「独占しすぎ」を当局が警戒?「アリペイ」など決裁サービスが中国で逆風をうけている理由
アリババやテンセントといった中国巨大ITの金融業務に対する締め付けが強まっている。
中国人民銀行(中央銀行)は今年1月、銀行以外の決済事業者に対する規制を強化する条例案を発表した。
念頭にあるのは、アリババ傘下のアント・グループが運営する「アリペイ」、テンセントの「ウィーチャット・ペイ」といった中国の2大スマートフォン決済サービスだ。
条例案は第一に、金融の機能別規制をさらに強化する。
決済業務についてもこれまでのプリペイドカード、銀行カードといった形式上の区分ではなく、決済用の口座運営業務と決済取引処理業務の二つに分けることで、従来の区分では対応しきれない新技術・方式の登場に対応できるようにする。

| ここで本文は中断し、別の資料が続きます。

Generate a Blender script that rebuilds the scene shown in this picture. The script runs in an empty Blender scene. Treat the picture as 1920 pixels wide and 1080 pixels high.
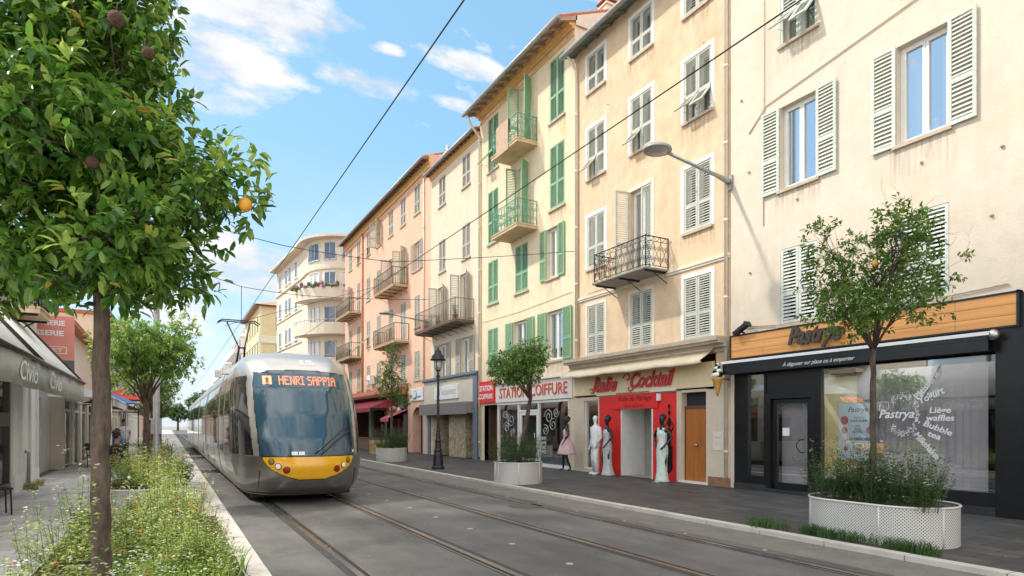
import bpy, math, random
import numpy as np
from mathutils import Vector, Matrix
random.seed(7); rng = np.random.default_rng(7)
R = math.radians
scene = bpy.context.scene
COL = scene.collection

# ---------------------------------------------------------------- camera
YAW = 0.509826; CH = 1.57
cam_d = bpy.data.cameras.new('camera'); cam = bpy.data.objects.new('camera', cam_d); COL.objects.link(cam)
cam.location = (0, 0, CH); cam.rotation_euler = (R(90), 0, -YAW)
cam_d.lens = 1150 / 1920 * 36; cam_d.sensor_width = 36; cam_d.shift_y = 258 / 1920
cam_d.clip_start = .05; cam_d.clip_end = 3000
scene.camera = cam

# ---------------------------------------------------------------- sun and sky
SUN = Vector((-1, .6, 1.45)).normalized()
sd = bpy.data.lights.new('sun', 'SUN'); so = bpy.data.objects.new('sun', sd); COL.objects.link(so)
sd.energy = 2.0; sd.angle = R(3); sd.color = (1, .93, .82)
so.rotation_euler = (-SUN).to_track_quat('-Z', 'Y').to_euler(); so.location = (-30, 30, 60)
world = bpy.data.worlds.new('World'); scene.world = world; world.use_nodes = True
nt = world.node_tree; nt.nodes.clear()
def N(t, nt=nt, **k):
    n = nt.nodes.new(t)
    for a, b in k.items(): setattr(n, a, b)
    return n
sky = N('ShaderNodeTexSky', sky_type='NISHITA', sun_disc=False, sun_elevation=R(51.2), sun_rotation=math.atan2(-1, .6), altitude=0, air_density=1.0, dust_density=.6, ozone_density=1.6)
def wmath(op, a, b=None, c=None, clamp=False):
    n = N('ShaderNodeMath', operation=op); n.use_clamp = clamp
    for i, v in enumerate((a, b, c)):
        if v is None: continue
        if isinstance(v, (int, float)): n.inputs[i].default_value = v
        else: nt.links.new(v, n.inputs[i])
    return n.outputs[0]
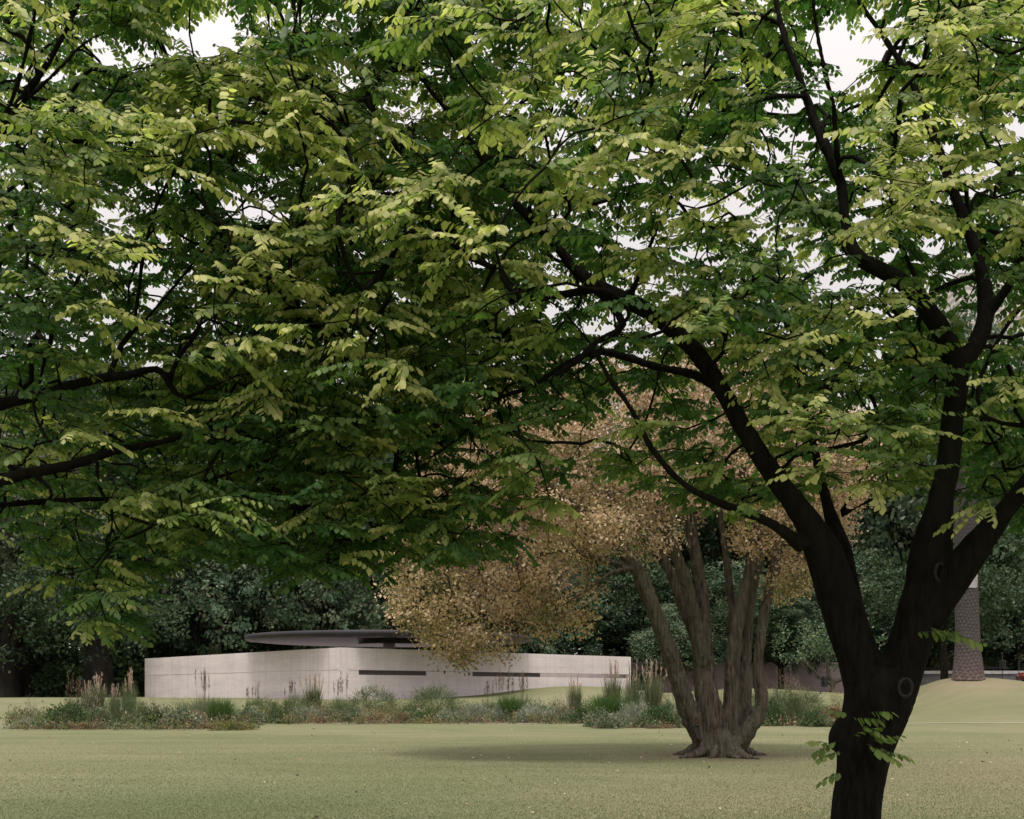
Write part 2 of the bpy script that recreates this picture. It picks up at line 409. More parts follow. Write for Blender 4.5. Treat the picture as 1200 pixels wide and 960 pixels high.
def remeshed(mb, voxel, disp):
    """fuse the crossing limb tubes into one skin, roughen it, return verts, quads"""
    me=mb.mesh('tmp',M['elm_bark']); o=bpy.data.objects.new('tmp',me); COL.objects.link(o)
    r=o.modifiers.new('r','REMESH'); r.mode='VOXEL'; r.voxel_size=voxel
    s=o.modifiers.new('s','SMOOTH'); s.iterations=3
    dg=bpy.context.evaluated_depsgraph_get(); dg.update(); ev=o.evaluated_get(dg); m2=ev.to_mesh()
    n=len(m2.vertices); v=np.empty(n*3); m2.vertices.foreach_get('co',v); v=v.reshape(-1,3)
    nr=np.empty(n*3); m2.vertices.foreach_get('normal',nr); nr=nr.reshape(-1,3)
    tot=np.empty(len(m2.polygons),int); m2.polygons.foreach_get('loop_total',tot)
    lo=np.empty(len(m2.loops),int); m2.loops.foreach_get('vertex_index',lo)
    assert (tot==4).all()
    f=lo.reshape(-1,4).copy(); ev.to_mesh_clear(); bpy.data.objects.remove(o); bpy.data.meshes.remove(me)
    if disp>0:
        k=np.array([mnoise.noise(Vector((x*16,y*16,z*4.5))) + .5*mnoise.noise(Vector((x*40,y*40,z*11))) for x,y,z in v])
        v=v+nr*(k*disp)[:,None]
    return v,f

LINES=[[(905,555),(845,455),(770,372),(702,338),(640,275),(575,200),(540,150),(465,50)],[(1122,440),(1112,405),(1050,325),(992,270),(967,170),(935,85),(905,-30)],[(1155,370),(1112,210),(1068,95),(1005,0)],[(1092,640),(1112,540),(1122,440)],[(770,430),(655,432),(580,468),(515,530)],[(905,614),(805,570),(740,480),(690,400)],[(-20,480),(108,445),(184,432),(216,466),(285,435)],[(142,405),(162,350),(166,312),(205,200)],[(175,370),(245,285),(310,200)],[(-20,573),(80,546),(190,518)],[(-20,190),(55,75),(110,-40)],[(208,420),(240,365)]]
def elm(label, group, limb_rows, rng_n, box, ell, extra_mod=None, young_pts=(), foot=None, knots=()):
    limbs=[limb(r) for r in limb_rows]
    root=empty('elm_tree', foot)
    off=-np.array(foot)
    att=sample_crown(rng_n, box, ell); A=att[:,:3]; rr=att[:,3]
    pos,r,chains,ends,isb,lim=grow(limbs,A,.13,.0033,.43)
    skin=MB()
    for i,l in enumerate(limbs):
        skin.tube(l[:,:3]+off,l[:,3],14 if l[:,3].max()>.05 else 8, mod=(extra_mod if i==0 else None))
    v,f=remeshed(skin,.016,.006)
    wood=MB(); wood.add(v,f)
    for j,idx in chains:
        p=np.vstack([pos[j],pos[idx]])+off; rd=np.concatenate([[r[idx[0]]],r[idx]])
        if isb[j]: rd=np.minimum(rd,lim[j]*.55)
        rd=np.minimum(rd,.018)
        wood.tube(p,rd,4 if rd[0]<.012 else 6,cap=False)
    # young yellow growth: on the outside of the crown, in patches
    young=[]; cen=np.mean([c for c,_ in ell],axis=0)
    px=CX+A[:,0]/A[:,1]*F; py=HZ-(A[:,2]-EYE)/A[:,1]*F
    front=np.clip((9.5-A[:,1])/3.5,0,1)
    for i in range(len(A)):
        nz=mnoise.noise(Vector(A[i]*1.1))+.35*mnoise.noise(Vector(A[i]*3.1))
        y=.16+.16*rr[i]+.42*nz+.22*front[i]+.07*(A[i][2]-3.5)*.4
        if rng.random()<.10: y+=.30
        for (gx,gy,gr) in young_pts:
            dd=((px[i]-gx)**2+(py[i]-gy)**2)/gr**2
            if dd<1.0 and A[i][1]<8.2: y=max(y,.55+rng.random()*.5)
        y=min(max((y-.28)/.42,0),1); y=y*y*(3-2*y); young.append(y*.95)
    out=A-np.array([foot[0],foot[1],0]); out[:,2]=0; out=norm(norm(out)+ends*.7+rng.normal(0,.5,out.shape))
    lv=MB()
    nl=spray_leaves(lv,wood,A+off,out,young)
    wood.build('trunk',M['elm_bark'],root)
    lv.build('crown',M['elm_leaf'],root)
    tag(root,label,'tree',group)
    print('elm leaves',nl,'branches',len(chains),'bark verts',len(v))
    return root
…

また、銀行以外の決済事業者が決済業務のライセンスで認められた範囲外の業務をすることを禁じ、与信活動に従事してはならないとした。
本業の決済業務への回帰を促し、融資などその他の業務を行うにはそれぞれのライセンスを保有するよう求め、規制の抜け穴を塞ぐ。
ただし、アントなどが各種の金融ライセンスを保有していたとしても、決済アプリでユーザーを囲い込み、それを基に資産運用、融資、クレジットカード、保険といった金融サービスを提供する従来のモデルは、金融当局から閉鎖的でリスク管理が不透明などと批判されている。
特に、融資の場合、背後に銀行から資金が流れている場合もあり、金融システム全体に影響するリスクが看過できないことから、規制の強化は続くと見られる。
独占の認定ライン
条例案は第二に、独占(寡占)の認定ラインを定めた。
1社の全国電子決済サービス市場におけるシェアが2分の1に達した場合、2社の合計シェアが3分の2に達した場合、3社の合計シェアが4分の3に達した場合(これらは独占禁止法に準じている)、人民銀行は独禁法の執行当局に「市場の支配的地位」にあるか否かの審査を相談・要請できる。
市場の健全性に影響がある場合、人民銀行は執行当局に、支配的地位の乱用行為をやめさせるなどの措置を提案できる。
足元でアリペイなどが「支配的地位」にあると認定されるか否かは、正式な条例や細則待ちである。
例えば、モバイル決済を見ると、件数は多いが少額取引が多いため、シェアを件数で見るか決済金額で見るかで様相が大きく異なるが、条例に具体的な規定はない。
規制以外でも、アリペイなどへの風当たりが強くなっている。
最近のデジタル人民元(E-CNY)の実証実験では、電子商取引(EC)大手の京東集団(JDドットコム)のサイト(JDモール)でも使えるようにしたが、ECの店舗側は法定通貨であるデジタル人民元の決済を拒否できない。
これは、店舗側が指定する決済方法しか使えないこれまでの独占的な状況の打破につながる可能性がある。
金融当局は、巨大ITによる金融業務の範囲が広がり、規模が大きくなるにつれて、金融システム全体に影響するリスクが累積することを警戒しており、機能別規制を強化し独占を阻止することでリスクを引き下げる狙いがある。